Who is Liable for a Slip-and-Fall Accident at a Public Pool in New Jersey?

In New Jersey, swimming pools owned by municipalities, community associations or private clubs are covered by the State’s Bathing Code and rules at the Federal level. These laws and rules are in place to provide a safe experience at any pool, and this red tape is not without purpose.

The legal team at The Law Offices of Jeffrey S. Hasson, P.C., want the public to know and understand New Jersey’s laws covering pool safety and the responsibilities of a pool’s owner. The focus of this blog is the pools owned by a municipality or a community association where citizens and members are invited.

The Public Pool

The number of injuries from a slip-and-fall incident on a pool deck, and those involving equipment, ladders, slides and diving boards, well out-number drownings. A pool falls under the “attractive nuisance” doctrine. Under this doctrine, all trespassers in the pool area must be treated as invitees with a greater duty of care placed on the property owner to eliminate potential dangers and conditions for injuries.

It is this reason that local governments and the board members of community associations outsource the management of a pool area to a certified pool management company. Although the ultimate responsibility for injuries remains with the owner, the exposure is mitigated with the outsourcing to a management company. The management company is responsible for the hiring and the training of life and pool guards, and for the maintenance of the pool, the deck and all areas appurtenant to the pool.

The Promotion of Safety

The best way to promote safety is for the pool managers to remain constantly vigilant for slip-and-fall hazards on the deck, shower areas and changing facilities, and to take the appropriate actions to eliminate these hazards.

Another effective promotion of safety is the control and monitoring of access to the pool area by citizens and members of a community. Pool area access can be monitored by login or with electronic badge systems.

The tragedy of a slip-and-fall injury at a pool area is the relative ease of prevention. Signage, warnings and barriers with proper supervision can prevent most slip-and-fall accidents.

Common Causes of Slip-and Fall Accidents

Unfortunately, the common causes of slip-and-fall accidents occur due to inadequate safety measures and warning signs or barriers. Life and pool guards need to be confident in maintaining safety in the pool and the deck areas. This confidence comes with training and the support of management.

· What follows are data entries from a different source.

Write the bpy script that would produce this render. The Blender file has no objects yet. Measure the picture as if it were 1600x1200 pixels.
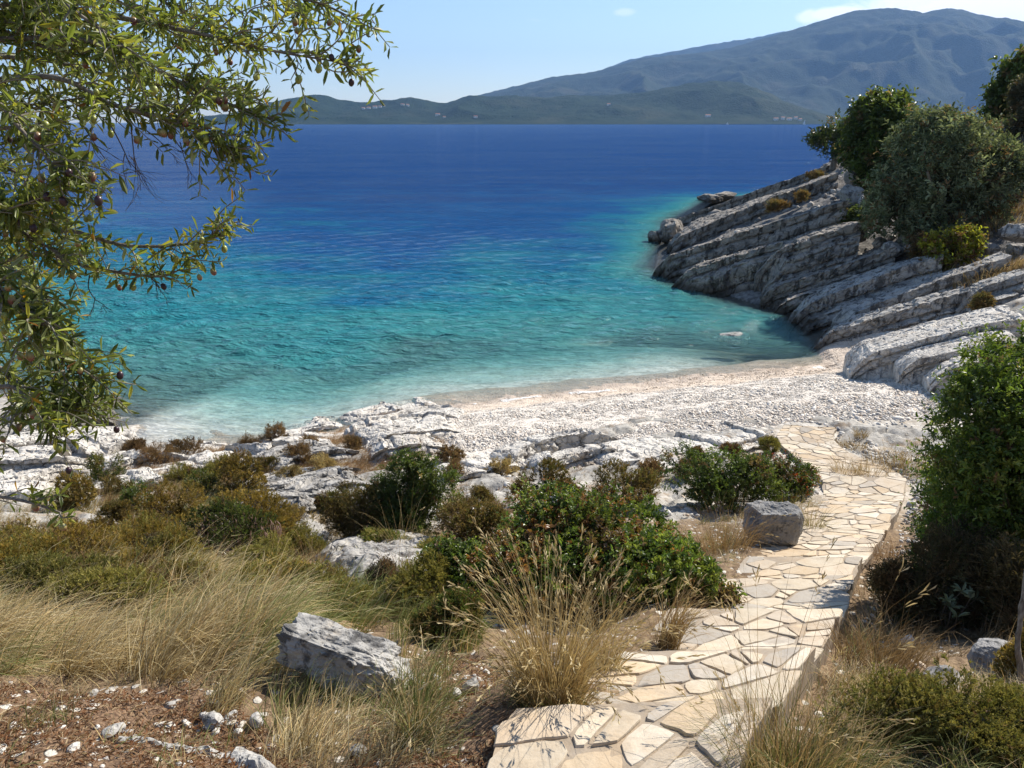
import bpy, math, random
import numpy as np
from math import radians, sin, cos, pi
rng0 = np.random.default_rng(7)
SC = bpy.context.scene
COL = SC.collection
# ------------------------------------------------------------------ camera numbers
CAMZ = 8.0; PITCH = radians(18.7); FPX = 1208.0
SP, CP = sin(PITCH), cos(PITCH)
SUN_AZ, SUN_EL = radians(50), radians(41)      # azimuth measured from +Y towards +X

def ray(px, py):
    dv = (py - 600) / FPX
    return np.array([(px - 800) / FPX, CP - dv * SP, -(SP + dv * CP)])
def proj(P):
    P = np.asarray(P, float); x, y, z = P[..., 0], P[..., 1], P[..., 2] - CAMZ
    d = y * CP - z * SP; v = -(y * SP + z * CP)
    d = np.where(d > .05, d, .05)
    return 800 + FPX * x / d, 600 + FPX * v / d, d
def at(px, py, d):
    return np.array([0, 0, CAMZ]) + d * ray(px, py)

# ------------------------------------------------------------------ noise
def _h(i, j, k, s):
    n = (i * 374761393 + j * 668265263 + k * 2147483647 + s * 1274126177) & 0xffffffff
    n = ((n ^ (n >> 13)) * 1274126177) & 0xffffffff
    n = ((n ^ (n >> 15)) * 2246822519) & 0xffffffff
    return ((n ^ (n >> 16)) & 0xffffff) / float(0xffffff)
def vnoise(P, s=0):
    P = np.asarray(P, float); f = np.floor(P); I = f.astype(np.int64); t = P - f
    t = t * t * t * (t * (t * 6 - 15) + 10)
    r = 0
    for a in (0, 1):
        wa = t[..., 0] if a else 1 - t[..., 0]
        for b in (0, 1):
            wb = t[..., 1] if b else 1 - t[..., 1]
            for c in (0, 1):
                wc = t[..., 2] if c else 1 - t[..., 2]
                r = r + wa * wb * wc * _h(I[..., 0] + a, I[..., 1] + b, I[..., 2] + c, s)
    return r * 2 - 1
def fbm(P, o=4, s=0, g=.5):
    r = 0; a = 1; P = np.asarray(P, float)
    for k in range(o):
        r = r + a * vnoise(P, s + k * 17); P = P * 2.03 + 11.3; a *= g
    return r
def fbm2(x, y, sc, o=4, s=0, g=.5):
    return fbm(np.stack([x * sc, y * sc, np.zeros_like(x) + s * .37], -1), o, s, g)
def worley(P, s=0):
    """distance to first and second feature point, and the first one's random value"""
    P = np.asarray(P, float); I = np.floor(P).astype(np.int64); sh = P.shape[:-1]
    d1 = np.full(sh, 9.); d2 = np.full(sh, 9.); idv = np.zeros(sh)
    for a in (-1, 0, 1):
        for b in (-1, 0, 1):
            for c in (-1, 0, 1):
                i, j, k = I[..., 0] + a, I[..., 1] + b, I[..., 2] + c
                q = np.stack([i + _h(i, j, k, s), j + _h(i, j, k, s + 1), k + _h(i, j, k, s + 2)], -1)
                d = np.sqrt(((q - P) ** 2).sum(-1)); m = d < d1
                d2 = np.where(m, d1, np.minimum(d2, d)); idv = np.where(m, _h(i, j, k, s + 5), idv); d1 = np.where(m, d, d1)
    return d1, d2, idv
def sstep(a, b, x):
    t = np.clip((np.asarray(x, float) - a) / (b - a), 0, 1); return t * t * (3 - 2 * t)
def smax(a, b, k):
    h = np.clip(.5 + .5 * (a - b) / k, 0, 1); return b * (1 - h) + a * h + k * h * (1 - h)

# ------------------------------------------------------------------ terrain
_ky = np.array([-60, -5, 0, 2.3, 4, 5.5, 7.4, 9, 11.7, 14, 16.1, 19.0, 21.5, 24.2, 27.2, 31.4, 40, 60, 120, 400, 3000.])
_kz = np.array([26, 8.3, 6.45, 5.75, 4.85, 4.2, 3.35, 2.85, 2.0, 1.55, 1.3,   .72, 0, -.30, -.75, -1.55, -3.6, -8.2, -18, -40, -90.])
_ty = np.linspace(-60, 420, 9601); _tz = np.interp(_ty, _ky, _kz)
_k = np.ones(25) / 25; _tz = np.convolve(np.pad(_tz, 12, mode='edge'), _k, 'valid')
_ty = np.append(_ty, 3000.); _tz = np.append(_tz, -90.)
_sy = np.array([-20, 5, 10, 15, 20, 23.4, 25.7, 29, 33, 36, 40, 45, 57, 67, 88, 100, 125, 160, 400.])
_sx = np.array([9, 9, 10.5, 11.5, 11.2, 10.8, 11.3, 11.7, 12, 10.4, 8.6, 8.3, 10.9, 13.7, 22, 40, 140, 900, 9000.])
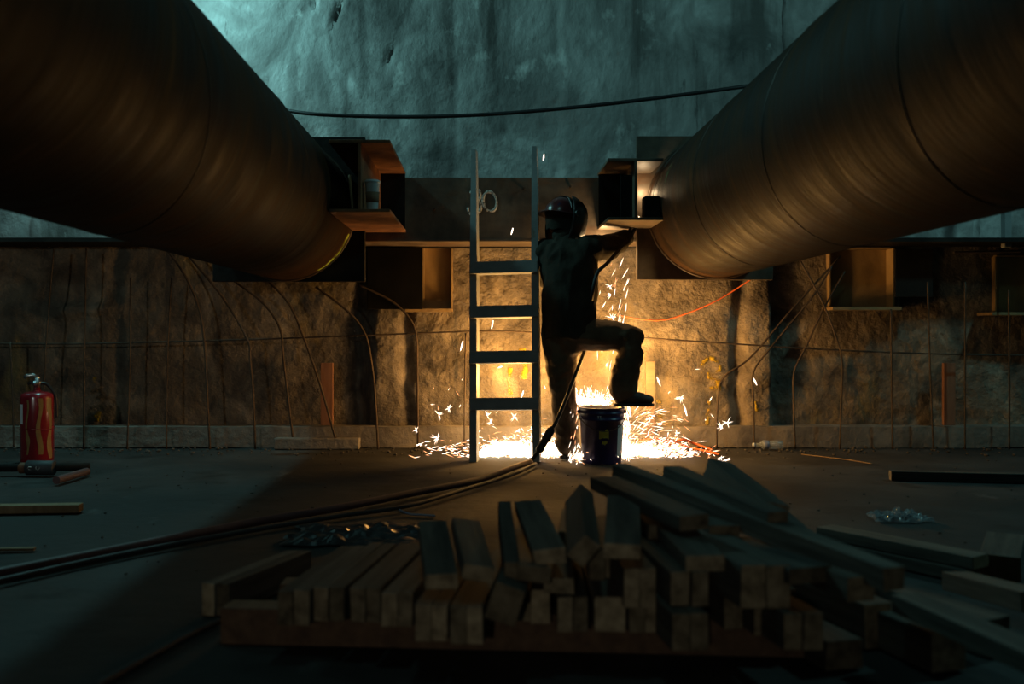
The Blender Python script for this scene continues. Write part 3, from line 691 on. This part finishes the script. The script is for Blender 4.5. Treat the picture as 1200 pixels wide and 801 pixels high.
blabel(-50, -22, .055, .255, 'side_label', M['label_white'], 'pale printed side label')
blabel(-104, -78, .165, .235, 'front_label', M['label_yellow'], 'yellow print on the front', .02)
blabel(-96, -82, .125, .165, 'front_label', M['label_yellow'], None, .02)
for dx in (-.022, -.008):
    a = -PI / 2 + dx / .145 - .12
    def bp(da, z): r_ = .1475; return bc + V((r_ * math.cos(a + da), r_ * math.sin(a + da), z))
    t.part('print_letter', MB().tube([bp(-.035, .318), bp(.035, .318)], .0022, 4).tube([bp(0, .318), bp(0, .303)], .0022, 4), M['label_white'])
bail = [bc + V((.156 * math.cos(a), .156 * math.sin(a) , .34 - .12 * math.sin((a + PI) / PI * PI) )) for a in np.linspace(-PI, 0, 21)]
t.part('bail_handle', MB().tube(bail, .0028, 6), M['seam'], True)
for a in (-PI, 0): c = bc + V((.150 * math.cos(a), 0, .34)); t.part('bail_ear', MB().ball(c, .014, 8, 6), M['bucket'], True)

# ------------------------------------------------------------------ fire extinguisher and things on the floor at left
ec = G(43.5, 541); R_ = .105
t = Thing('fire_extinguisher', ec, 'red fire extinguisher with ochre wavy stripes standing by the wall', 'extinguisher')
eb = t.part('cylinder', MB().lathe([(.092, 0), (R_, .012), (R_, .435), (.100, .455), (.070, .468), (.030, .474), (.022, .480), (.022, .498), (0, .498)], 36, ec), M['red'], True)
def strip(a_of, w_of, z0, z1, name, mt, off=.0015, n=18):
    mb = MB(); vs, fs = [], []
    for i in range(n + 1):
        z = z0 + (z1 - z0) * i / n; a, w_ = a_of(i / n), w_of(i / n)
        for k in range(4):
            q = math.radians(a + w_ * (k / 3 - .5)); vs.append(ec + V(((R_ + off) * math.cos(q), (R_ + off) * math.sin(q), z)))
    for i in range(n):
        for k in range(3): fs.append((i * 4 + k, i * 4 + k + 1, i * 4 + k + 5, i * 4 + k + 4))
    mb.add(vs, fs); return t.part(name, mb, mt, True)
strip(lambda u: -100 + 4 * math.sin(u * 9), lambda u: 7 + 9 * math.exp(-((u - .28) / .10) ** 2), .06, .42, 'stripe', M['ochre'])
strip(lambda u: -58 + 5 * math.sin(u * 8 + 1), lambda u: 15 + 3 * math.sin(u * 7), .06, .43, 'stripe', M['ochre'])
strip(lambda u: -18 + 4 * math.sin(u * 10 + 2), lambda u: 17 + 5 * math.sin(u * 9), .03, .43, 'stripe', M['ochre'])
strip(lambda u: -130, lambda u: 20, .26, .39, 'label_plate', M['label_white'])
t.part('strap', MB().tube([ec + V(((R_ + .003) * math.cos(a), (R_ + .003) * math.sin(a), .225 + .005 * math.sin(3 * a))) for a in np.linspace(0, 2 * PI, 37)], .003, 6), M['red'], True)
vz = ec + V((0, 0, .495))
t.part('valve', MB().lathe([(.020, 0), (.020, .02), (.028, .022), (.028, .045), (.016, .05), (.016, .065), (0, .065)], 14, vz), M['chrome'], True)
t.part('lever', MB().tube([vz + V((.012, 0, .058)), vz + V((-.02, -.01, .085)), vz + V((-.06, -.02, .082)), vz + V((-.078, -.02, .068))], [(.012, .006)] * 4, 8), M['chrome'], True)
t.part('carry_handle', MB().tube([vz + V((.012, 0, .03)), vz + V((-.03, -.01, .038)), vz + V((-.055, -.02, .025))], [(.010, .005)] * 3, 8), M['black'], True)
t.part('gauge', MB().tube([vz + V((.0, -.022, .03)), vz + V((0, -.042, .03))], .015, 12), M['chrome'], True)
t.part('hose', MB().tube(spline([vz + V((.02, .0, .03)), vz + V((.06, .02, .02)), vz + V((.11, .03, -.06)), vz + V((.118, .03, -.2))]), .010, 8), M['black'], True)
# steel coupling on a pipe
y0 = 6.0
cpl = V((PX(46, y0), y0, .046))
t = Thing('pipe_coupling', (cpl.x, cpl.y, 0), 'dark steel pipe with a wide marked collar lying before the fire extinguisher', 'pipe')
t.part('pipe', MB().tube([V((PX(-40, y0), y0, .046)), V((PX(100, y0), y0 + .06, .046))], .024, 12), M['dark_steel'], True)
co = t.part('collar', MB().tube([V((PX(x, y0), y0 + .015, .046)) for x in (30, 31, 62, 63)], [.038, .045, .045, .038], 18), M['cable'], True)
t.part('ring', MB().tube([V((PX(x, y0), y0 + .01, .046)) for x in (22, 23, 29, 30)], [.028, .033, .033, .028], 16), M['rust'], True)
def mk(pts): return MB().tube([V((PX(x, y0 - .035), y0 - .0275 - (0 if z > .045 else .002), z)) for x, z in pts], .003, 5)
t.part('chalk_letter', mk([(41.5, .062), (41.5, .045), (43.5, .040), (45.5, .047), (45.5, .062)]), M['chalk'])
t.part('chalk_letter', mk([(36, .056), (33, .058), (31.5, .048), (34, .040), (36, .042)]), M['chalk'])
single('steel_bar', MB().tube([G(66, 562.5, .024), G(102, 552, .024)], .023, 12), M['hose'], G(84, 558), 'short rusty round bar lying right of the pipe collar', 'bar', smooth=False)
def plank(p0, p1, w_, h_, name, mt, label, cat='plank', group=None, bevel=.003, endmat=None):
    p0, p1 = V(p0), V(p1); d = p1 - p0; L_ = d.length; yaw = math.atan2(-d.x, d.y)
    Mx = Matrix.Translation(p0) @ Matrix.Rotation(yaw, 4, 'Z')
    me = MB().box((-w_ / 2, 0, 0), (w_ / 2, L_, h_), mats=[0, 0, 1, 0, 1, 0]).mesh(name)
    o = put(name, me, [M[mt], M[endmat or mt]], None, (0, 0, 0), bevel); o.matrix_world = Mx; return tag(o, label, cat, group)
plank(G(95, 599), G(-40, 601), .07, .038, 'timber_offcut', 'plank', 'pale timber batten on the floor at the left edge below the extinguisher')
plank(G(41, 644.5), G(-30, 645.5), .03, .012, 'wood_strip', 'plank', 'thin wood strip on the floor at the left edge beyond the hoses')
plank(G(1043, 562), G(1260, 567), .06, .055, 'timber_offcut', 'wood', 'dark timber lying flat on the right-hand floor, its end towards the bucket', endmat='endgrain')
# bottle by the kerb, wire, plastic wrap
bq = V((PX(884, 7.36), 7.36, .034)); bx = Matrix.Rotation(PI / 2, 3, 'Y')
t = Thing('plastic_bottle', (PX(898, 7.36), 7.36, 0), 'clear plastic bottle lying against the kerb right of the sparks', 'bottle')
t.part('bottle_body', MB().lathe([(.010, 0), (.012, .012), (.013, .03), (.030, .06), (.033, .08), (.031, .11), (.033, .14), (.033, .195), (.028, .205), (0, .205)], 16, bq, M=bx), M['clear'], True)
t.part('cap', MB().lathe([(.014, -.012), (.0145, .004), (.0, .004)], 14, bq, M=bx), M['label_white'], True)
t.part('label_band', MB().lathe([(.0335, .065), (.0342, .066), (.0342, .10), (.0335, .101)], 16, bq, M=bx), M['blue'], True)
single('loose_wire', MB().tube(spline([G(939, 532, .004), G(965, 535, .004), G(990, 538, .004), G(1022, 543, .004)]), .004, 5), M['plank'], G(980, 537), 'thin pale wire lying on the floor right of the bottle', 'wire', smooth=True)
def crumple(cx, cy, wx, wy, h, seed, n=26):
    c = G(cx, cy); me = MB(); us = np.linspace(-1, 1, n); vs = []; fs = []
    for v in us:
        for u in us:
            e = max(0, 1 - u * u) * max(0, 1 - v * v)
            nz = abs(mnoise.noise(V((u * 2.6 + seed, v * 2.6, seed)))) + .5 * abs(mnoise.noise(V((u * 6, v * 6 + seed, seed))))
            vs.append(c + V((u * wx * (1 + .25 * mnoise.noise(V((v * 2, seed, 0)))), v * wy * (1 + .25 * mnoise.noise(V((u * 2, seed, 5)))), .006 + h * nz * (e ** .35))))
    for i in range(n - 1):
        for j in range(n - 1): fs.append((i * n + j, i * n + j + 1, (i + 1) * n + j + 1, (i + 1) * n + j))
    me.add(vs, fs); return me, c
me, c = crumple(1052, 608, .12, .10, .07, 3.1); single('plastic_wrap', me, M['clear'], c, 'crumpled clear plastic wrap on the right-hand floor', 'wrap')
me, c = crumple(425, 628, .30, .22, .05, 8.3, 34); single('plastic_sheet', me, M['sheet'], c, 'crumpled dark plastic sheet on the floor behind the left timbers', 'sheet')
single('cable_tie', MB().tube(spline([G(468, 597, .02), G(480, 602, .006), G(495, 603, .006), G(510, 604, .004)]), .005, 5), M['blue'], G(480, 602), 'pale bluish plastic strip on the floor behind the timber pile', 'strip', smooth=True)
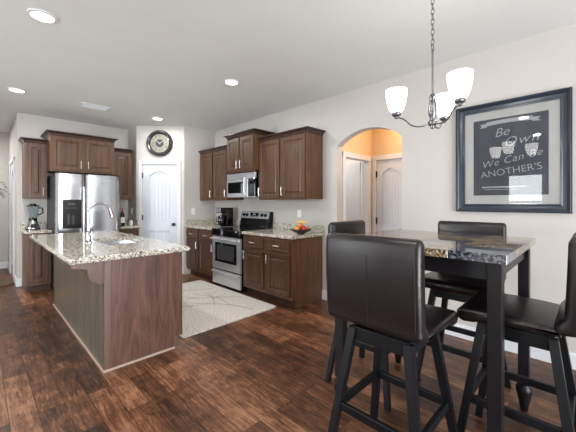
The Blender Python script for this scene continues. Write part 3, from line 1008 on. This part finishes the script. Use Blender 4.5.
# ------------------------------------------------------------ dining table
TX0, TX1, TY0, TY1, TZ = 1.585, 2.53, 0.257, 1.20, 1.105
def build_table():
    cx, cy = (TX0+TX1)/2, (TY0+TY1)/2
    t = thing('dining_table', 'tall square dark pub table with polished stone tile top', 'table', (cx, cy, 0))
    hx, hy = (TX1-TX0)/2, (TY1-TY0)/2
    # stone top: tiles, each with its own stone
    n = 4
    b = new(); box(b, -hx+0.004, hx-0.004, -hy+0.004, hy-0.004, TZ-0.036, TZ-0.004)
    top = obj('tabletop', b, M['tgranite'], t)
    pat = [1, 0, 0, 0, 0, 1, 0, 0, 0, 0, 0, 1, 0, 1, 0, 0]
    for i in range(n):
        for j in range(n):
            a0, a1 = -hx+2*hx*i/n, -hx+2*hx*(i+1)/n
            c0, c1 = -hy+2*hy*j/n, -hy+2*hy*(j+1)/n
            b = new(); box(b, a0+0.0004, a1-0.0004, c0+0.0004, c1-0.0004, TZ-0.04, TZ, 0.0008, 1)
            tl = obj('stone_tile', b, M['slate'] if pat[i*n+j] else M['tgranite'], top)
    top.data = top.data
    for s, nm in ((1, 0), (-1, 0)):
        b = new(); a, c = sorted((s*(hy-0.045), s*(hy-0.065))); box(b, -hx+0.06, hx-0.06, a, c, TZ-0.125, TZ-0.0365)
        obj('apron', b, M['tablewood'], t)
        b = new(); a, c = sorted((s*(hx-0.045), s*(hx-0.065))); box(b, a, c, -hy+0.06, hy-0.06, TZ-0.125, TZ-0.0365)
        obj('apron', b, M['tablewood'], t)
    for sx in (-1, 1):
        for sy in (-1, 1):
            x, y = sx*(hx-0.062), sy*(hy-0.052)
            b = new(); box(b, x-0.029, x+0.029, y-0.029, y+0.029, 0.215, TZ-0.037, 0.003)
            lathe(b, [(0.012, 0.0), (0.02, 0.002), (0.03, 0.06), (0.044, 0.125), (0.045, 0.145), (0.035, 0.165), (0.030, 0.172), (0.040, 0.18), (0.040, 0.192), (0.030, 0.20), (0.028, 0.216)], (x, y, 0), 20)
            lg = obj('leg', b, M['tablewood'], t)
            for p in lg.data.polygons: p.use_smooth = p.center.z < 0.212
    return t
build_table()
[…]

The areas used by the guests to access the pool or the appurtenant facilities should be clean and free from clutter and debris. Walk areas should not be blocked by furniture, wet towels, toys and other accessories brought into the area by the guests.

Common sense cannot be a given. There must be proper signage for “no diving”, “no running” “swim at your own risk”, and the hours or the pool’s opening and closing need to be clearly posted at various locations within the pool area.

The Responsible Party

Accidents and injuries involving a slip-and-fall incident come under New Jersey’s premises liability laws. Under these laws, the pool owners are responsible for injuries if the person was “invited or allowed upon the property.” However, as mentioned above, a pool falls under the attractive nuisance doctrine where everyone within the pool area is considered an invitee.

A higher standard for the duty of care is placed upon the pool’s owner to properly safeguard the pool and maintain all areas and equipment.

The most occurring negligent acts by or on behalf of a pool owner are:

  1. Lack of or improper fencing;
  2. Inadequate supervision;
  3. Lack of life preservers or other emergency equipment;
  4. Inadequate warning signs and barriers; and
  5. Failure to maintain the pool and the deck areas.

The parties responsible in a negligence case will be placed upon the pool’s owner, along with the companies hired by the owner for the maintenance, management and staffing.

All claims under the premises liability laws must be carefully scrutinized to properly identify the responsible parties. Every pool owner should be aware of the attractive nuisance doctrine where everyone is considered an invitee of the owner.

There are no trespassers at a public pool.